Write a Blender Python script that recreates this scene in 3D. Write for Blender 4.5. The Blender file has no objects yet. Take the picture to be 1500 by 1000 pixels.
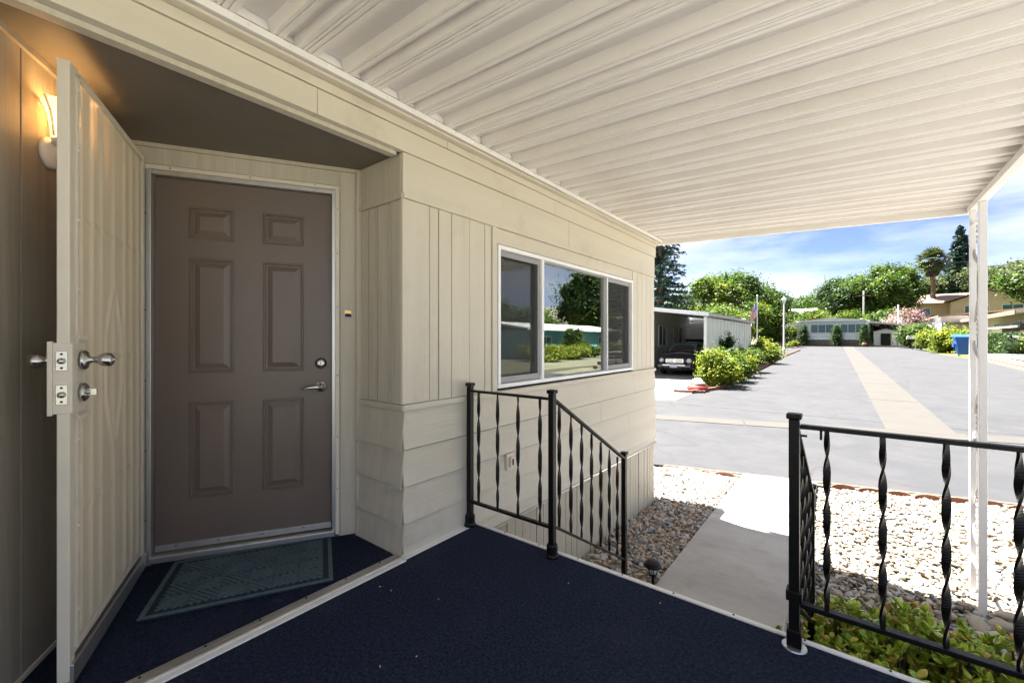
import bpy, math, random
import numpy as np
from mathutils import Vector, Matrix
random.seed(7); RNG = np.random.default_rng(7)
S = bpy.context.scene
R = math.radians
# ------------------------------------------------------------------ camera, sky, sun, exposure
EYE = 1.22
cd = bpy.data.cameras.new("camera"); cam = bpy.data.objects.new("camera", cd); S.collection.objects.link(cam)
cd.sensor_width = 36.0; cd.lens = 36.0 * 627 / 1500; cd.clip_start = 0.05; cd.clip_end = 2000
cd.shift_y = -0.002
cam.location = (0, 0, EYE); cam.rotation_euler = (R(90), 0, R(38.2))
S.camera = cam
SUN = Vector((-0.42, 0.11, 1.0)).normalized()
w = bpy.data.worlds.new("World"); S.world = w; w.use_nodes = True
nt = w.node_tree; nt.nodes.clear()
out = nt.nodes.new("ShaderNodeOutputWorld"); bg = nt.nodes.new("ShaderNodeBackground")
sky = nt.nodes.new("ShaderNodeTexSky"); sky.sky_type = 'NISHITA'; sky.sun_disc = False
sky.sun_elevation = math.asin(SUN.z); sky.sun_rotation = math.atan2(SUN.x, SUN.y)
sky.air_density = 0.26; sky.dust_density = 0.9; sky.ozone_density = 3.0
tc = nt.nodes.new("ShaderNodeTexCoord")
mp = nt.nodes.new("ShaderNodeMapping"); mp.inputs['Scale'].default_value = (2.2, 2.2, 9.0)
mp.inputs['Location'].default_value = (0.35, 0.1, 0.25)
cn = nt.nodes.new("ShaderNodeTexNoise"); cn.inputs['Scale'].default_value = 1.3; cn.inputs['Detail'].default_value = 7; cn.inputs['Roughness'].default_value = 0.55
cr = nt.nodes.new("ShaderNodeValToRGB"); cr.color_ramp.elements[0].position = 0.36; cr.color_ramp.elements[1].position = 0.70
cr.color_ramp.elements[1].color = (0.85, 0.85, 0.85, 1)
mx = nt.nodes.new("ShaderNodeMix"); mx.data_type = 'RGBA'; mx.inputs['B'].default_value = (3.6, 3.7, 3.85, 1)
nt.links.new(tc.outputs['Generated'], mp.inputs[0]); nt.links.new(mp.outputs[0], cn.inputs['Vector'])
nt.links.new(cn.outputs['Fac'], cr.inputs[0]); nt.links.new(cr.outputs[0], mx.inputs['Factor'])
nt.links.new(sky.outputs[0], mx.inputs['A']); nt.links.new(mx.outputs['Result'], bg.inputs[0])
bg.inputs[1].default_value = 0.05
nt.links.new(bg.outputs[0], out.inputs[0])
sl = bpy.data.lights.new("sun", 'SUN'); sl.energy = 5.0; sl.angle = R(0.5); sl.color = (1.0, 0.98, 0.95)
so = bpy.data.objects.new("sun", sl); S.collection.objects.link(so); so.location = (-10, 5, 30)
so.rotation_euler = SUN.to_track_quat('Z', 'Y').to_euler()
S.view_settings.view_transform = 'Standard'; S.view_settings.look = 'None'
S.view_settings.exposure = 3.08; S.view_settings.gamma = 1.0; S.view_settings.use_curve_mapping = False
S.render.engine = 'CYCLES'
S.cycles.max_bounces = 10; S.cycles.diffuse_bounces = 6; S.cycles.glossy_bounces = 4; S.cycles.transparent_max_bounces = 12
S.cycles.use_denoising = True; S.cycles.caustics_reflective = False; S.cycles.caustics_refractive = False

# ------------------------------------------------------------------ helpers
COL = S.collection
def link(o): COL.objects.link(o); return o
class MB:
    def __init__(s): s.v = []; s.f = []
    def add(s, vs, fs):
        n = len(s.v); s.v += [tuple(v) for v in vs]; s.f += [tuple(i + n for i in f) for f in fs]; return s
    def box(s, x0, x1, y0, y1, z0, z1):
        return s.add([(x0,y0,z0),(x1,y0,z0),(x1,y1,z0),(x0,y1,z0),(x0,y0,z1),(x1,y0,z1),(x1,y1,z1),(x0,y1,z1)],
              [(0,3,2,1),(4,5,6,7),(0,1,5,4),(1,2,6,5),(2,3,7,6),(3,0,4,7)])
    def obox(s, c, a, b, d):
        c, a, b, d = map(Vector, (c, a, b, d))
        vs = [c - a - b - d, c + a - b - d, c + a + b - d, c - a + b - d, c - a - b + d, c + a - b + d, c + a + b + d, c - a + b + d]
        return s.add(vs, [(0,3,2,1),(4,5,6,7),(0,1,5,4),(1,2,6,5),(2,3,7,6),(3,0,4,7)])
    def bar(s, p, q, wd, ht, up=(0,0,1)):
        p, q, up = Vector(p), Vector(q), Vector(up); a = (q - p); L = a.length; a.normalize()
        b = up.cross(a); 
        if b.length < 1e-5: b = Vector((1,0,0)).cross(a)
        b.normalize(); c = a.cross(b)
        return s.obox((p + q) / 2, a * L / 2, b * wd / 2, c * ht / 2)
    def prism(s, pts, ext):
        n = len(pts); e = Vector(ext); P = [Vector(p) for p in pts]
        return s.add(P + [p + e for p in P], [tuple(range(n))[::-1], tuple(range(n, 2*n))] + [(i, (i+1) % n, n + (i+1) % n, n + i) for i in range(n)])
    def tube(s, pts, rad, n=8):
        P = [Vector(p) for p in pts]; rs = rad if hasattr(rad, '__len__') else [rad] * len(P); base = len(s.v); b = None
        for i, p in enumerate(P):
            t = (P[min(i+1, len(P)-1)] - P[max(i-1, 0)]).normalized()
            if b is None: b = t.orthogonal().normalized()
            b = (b - t * b.dot(t)).normalized(); c = t.cross(b)
            for k in range(n):
                an = 2 * math.pi * k / n; s.v.append(tuple(p + (b * math.cos(an) + c * math.sin(an)) * rs[i]))
        for i in range(len(P) - 1):
            for k in range(n): s.f.append((base+i*n+k, base+i*n+(k+1) % n, base+(i+1)*n+(k+1) % n, base+(i+1)*n+k))
        s.f.append(tuple(base + k for k in range(n))[::-1]); s.f.append(tuple(base + (len(P)-1)*n + k for k in range(n)))
        return s
    def lathe(s, prof, o=(0,0,0), ax=(0,0,1), n=16):
        o, ax = Vector(o), Vector(ax).normalized(); b = ax.orthogonal().normalized(); c = ax.cross(b); base = len(s.v)
        for r_, h in prof:
            for k in range(n):
                an = 2 * math.pi * k / n; s.v.append(tuple(o + ax * h + (b * math.cos(an) + c * math.sin(an)) * r_))
        for i in range(len(prof) - 1):
            for k in range(n): s.f.append((base+i*n+k, base+i*n+(k+1) % n, base+(i+1)*n+(k+1) % n, base+(i+1)*n+k))
        s.f.append(tuple(base + k for k in range(n))[::-1]); s.f.append(tuple(base + (len(prof)-1)*n + k for k in range(n)))
        return s
    def sheet(s, X, Y, fz):
        base = len(s.v)
        for y in Y:
            for x in X: s.v.append((x, y, fz(x, y)))
        nx = len(X)
        for j in range(len(Y)-1):
            for i in range(nx-1): s.f.append((base+j*nx+i, base+j*nx+i+1, base+(j+1)*nx+i+1, base+(j+1)*nx+i))
        return s
    def build(s, name, mat, parent=None, smooth=False, bevel=0, origin=None):
        o = origin
        if parent is not None and o is None: o = ORG.get(parent.name, (0,0,0))
        o = o or (0,0,0)
        me = bpy.data.meshes.new(name); me.from_pydata([(v[0]-o[0], v[1]-o[1], v[2]-o[2]) for v in s.v], [], s.f)
        me.materials.append(mat); me.update()
        if smooth: me.shade_smooth()
        ob = link(bpy.data.objects.new(name, me))
        if parent is not None: ob.parent = parent; ORG[ob.name] = o
        elif origin: ob.location = o
        if name in ('screw', 'rivet'): ob['kind'] = 'stuff'
        if bevel:
            m = ob.modifiers.new("bevel", 'BEVEL'); m.width = bevel; m.segments = 2; m.limit_method = 'ANGLE'
        return ob
ORG = {}
def fast_mesh(name, V, F, mat, parent=None, smooth=False):
    V = np.asarray(V, np.float32); F = np.asarray(F, np.int32)
    me = bpy.data.meshes.new(name); me.vertices.add(len(V)); me.vertices.foreach_set("co", V.ravel())
    k = F.shape[1]; me.loops.add(F.size); me.loops.foreach_set("vertex_index", F.ravel())
    me.polygons.add(len(F)); me.polygons.foreach_set("loop_start", np.arange(0, F.size, k, dtype=np.int32))
    me.polygons.foreach_set("loop_total", np.full(len(F), k, np.int32))
    if smooth: me.polygons.foreach_set("use_smooth", np.ones(len(F), bool))
    me.materials.append(mat); me.update(calc_edges=True)
    ob = link(bpy.data.objects.new(name, me))
    if parent is not None: ob.parent = parent
    return ob
def tag(o, label=None, cat=None, group=None, kind=None):
    if label: o['label'] = label
    if cat: o['category'] = cat
    if group: o['group'] = group
    if kind: o['kind'] = kind
    return o
def thing(name, loc, label, cat, group=None, rz=0.0, local=False):
    o = link(bpy.data.objects.new(name, None)); o.location = loc; o.rotation_euler = (0, 0, rz); o.empty_display_size = 0.1
    ORG[o.name] = (0,0,0) if local else tuple(loc)
    return tag(o, label, cat, group)
def dup(o, parent):
    c = link(o.copy()); c.parent = parent; ORG[c.name] = ORG.get(o.name, (0,0,0)); return c
def put(name, me, parent, loc, rot=(0,0,0), sc=(1,1,1)):
    o = link(bpy.data.objects.new(name, me)); o.parent = parent; og = ORG.get(parent.name, (0,0,0))
    o.location = (loc[0]-og[0], loc[1]-og[1], loc[2]-og[2]); o.rotation_euler = rot; o.scale = sc; return o
def mesh_of(mb, mat, smooth=False):
    me = bpy.data.meshes.new("piece"); me.from_pydata(mb.v, [], mb.f); me.materials.append(mat); me.update()
    if smooth: me.shade_smooth()
    return me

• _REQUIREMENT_
Find each line that has the word "scene", then copy it out.

• _SOLUTION TO THE EXERCISE_
Write a Blender Python script that recreates this scene in 3D. Write for Blender 4.5. The Blender file has no objects yet. Take the picture to be 1500 by 1000 pixels.
S = bpy.context.scene